--- start of MATERIAL ---

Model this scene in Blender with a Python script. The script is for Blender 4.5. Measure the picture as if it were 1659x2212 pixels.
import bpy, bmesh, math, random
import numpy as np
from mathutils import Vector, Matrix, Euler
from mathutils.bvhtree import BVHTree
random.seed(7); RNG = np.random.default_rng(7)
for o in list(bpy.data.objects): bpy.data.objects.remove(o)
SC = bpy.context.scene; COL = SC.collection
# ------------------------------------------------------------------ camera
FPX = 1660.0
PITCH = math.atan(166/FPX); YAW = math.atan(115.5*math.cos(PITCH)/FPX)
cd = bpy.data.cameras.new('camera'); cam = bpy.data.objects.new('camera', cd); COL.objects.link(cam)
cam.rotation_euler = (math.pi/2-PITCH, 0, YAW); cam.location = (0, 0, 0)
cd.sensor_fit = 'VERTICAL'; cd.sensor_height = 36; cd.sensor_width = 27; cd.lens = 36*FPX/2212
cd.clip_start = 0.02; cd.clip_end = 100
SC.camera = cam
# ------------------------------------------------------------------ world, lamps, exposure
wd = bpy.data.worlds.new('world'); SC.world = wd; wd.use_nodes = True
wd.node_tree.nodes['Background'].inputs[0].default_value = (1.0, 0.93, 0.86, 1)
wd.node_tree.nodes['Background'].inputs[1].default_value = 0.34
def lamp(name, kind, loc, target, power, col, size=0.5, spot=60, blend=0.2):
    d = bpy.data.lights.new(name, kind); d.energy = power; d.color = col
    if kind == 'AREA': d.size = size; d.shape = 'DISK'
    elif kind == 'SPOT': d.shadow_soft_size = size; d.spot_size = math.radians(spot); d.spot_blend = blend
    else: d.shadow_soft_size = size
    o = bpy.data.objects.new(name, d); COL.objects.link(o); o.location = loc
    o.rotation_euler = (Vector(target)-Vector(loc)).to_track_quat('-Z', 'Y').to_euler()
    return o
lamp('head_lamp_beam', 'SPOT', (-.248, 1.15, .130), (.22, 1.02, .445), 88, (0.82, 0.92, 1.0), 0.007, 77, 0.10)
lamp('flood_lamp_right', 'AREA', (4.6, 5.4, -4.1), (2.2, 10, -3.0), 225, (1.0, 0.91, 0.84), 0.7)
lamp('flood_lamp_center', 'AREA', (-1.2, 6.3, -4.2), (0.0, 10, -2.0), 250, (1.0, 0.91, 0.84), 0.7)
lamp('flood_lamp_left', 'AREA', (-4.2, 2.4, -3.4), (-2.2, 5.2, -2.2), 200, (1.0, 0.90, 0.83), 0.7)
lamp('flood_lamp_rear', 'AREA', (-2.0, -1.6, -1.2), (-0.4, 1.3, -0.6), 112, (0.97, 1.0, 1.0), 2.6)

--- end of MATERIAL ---

EXERCISE INSTRUCTIONS:
Repeat the listing exactly, from its first line to its last.

TASK ANSWER:
Model this scene in Blender with a Python script. The script is for Blender 4.5. Measure the picture as if it were 1659x2212 pixels.
import bpy, bmesh, math, random
import numpy as np
from mathutils import Vector, Matrix, Euler
from mathutils.bvhtree import BVHTree
random.seed(7); RNG = np.random.default_rng(7)
for o in list(bpy.data.objects): bpy.data.objects.remove(o)
SC = bpy.context.scene; COL = SC.collection
# ------------------------------------------------------------------ camera
FPX = 1660.0
PITCH = math.atan(166/FPX); YAW = math.atan(115.5*math.cos(PITCH)/FPX)
cd = bpy.data.cameras.new('camera'); cam = bpy.data.objects.new('camera', cd); COL.objects.link(cam)
cam.rotation_euler = (math.pi/2-PITCH, 0, YAW); cam.location = (0, 0, 0)
cd.sensor_fit = 'VERTICAL'; cd.sensor_height = 36; cd.sensor_width = 27; cd.lens = 36*FPX/2212
cd.clip_start = 0.02; cd.clip_end = 100
SC.camera = cam
# ------------------------------------------------------------------ world, lamps, exposure
wd = bpy.data.worlds.new('world'); SC.world = wd; wd.use_nodes = True
wd.node_tree.nodes['Background'].inputs[0].default_value = (1.0, 0.93, 0.86, 1)
wd.node_tree.nodes['Background'].inputs[1].default_value = 0.34
def lamp(name, kind, loc, target, power, col, size=0.5, spot=60, blend=0.2):
    d = bpy.data.lights.new(name, kind); d.energy = power; d.color = col
    if kind == 'AREA': d.size = size; d.shape = 'DISK'
    elif kind == 'SPOT': d.shadow_soft_size = size; d.spot_size = math.radians(spot); d.spot_blend = blend
    else: d.shadow_soft_size = size
    o = bpy.data.objects.new(name, d); COL.objects.link(o); o.location = loc
    o.rotation_euler = (Vector(target)-Vector(loc)).to_track_quat('-Z', 'Y').to_euler()
    return o
lamp('head_lamp_beam', 'SPOT', (-.248, 1.15, .130), (.22, 1.02, .445), 88, (0.82, 0.92, 1.0), 0.007, 77, 0.10)
lamp('flood_lamp_right', 'AREA', (4.6, 5.4, -4.1), (2.2, 10, -3.0), 225, (1.0, 0.91, 0.84), 0.7)
lamp('flood_lamp_center', 'AREA', (-1.2, 6.3, -4.2), (0.0, 10, -2.0), 250, (1.0, 0.91, 0.84), 0.7)
lamp('flood_lamp_left', 'AREA', (-4.2, 2.4, -3.4), (-2.2, 5.2, -2.2), 200, (1.0, 0.90, 0.83), 0.7)
lamp('flood_lamp_rear', 'AREA', (-2.0, -1.6, -1.2), (-0.4, 1.3, -0.6), 112, (0.97, 1.0, 1.0), 2.6)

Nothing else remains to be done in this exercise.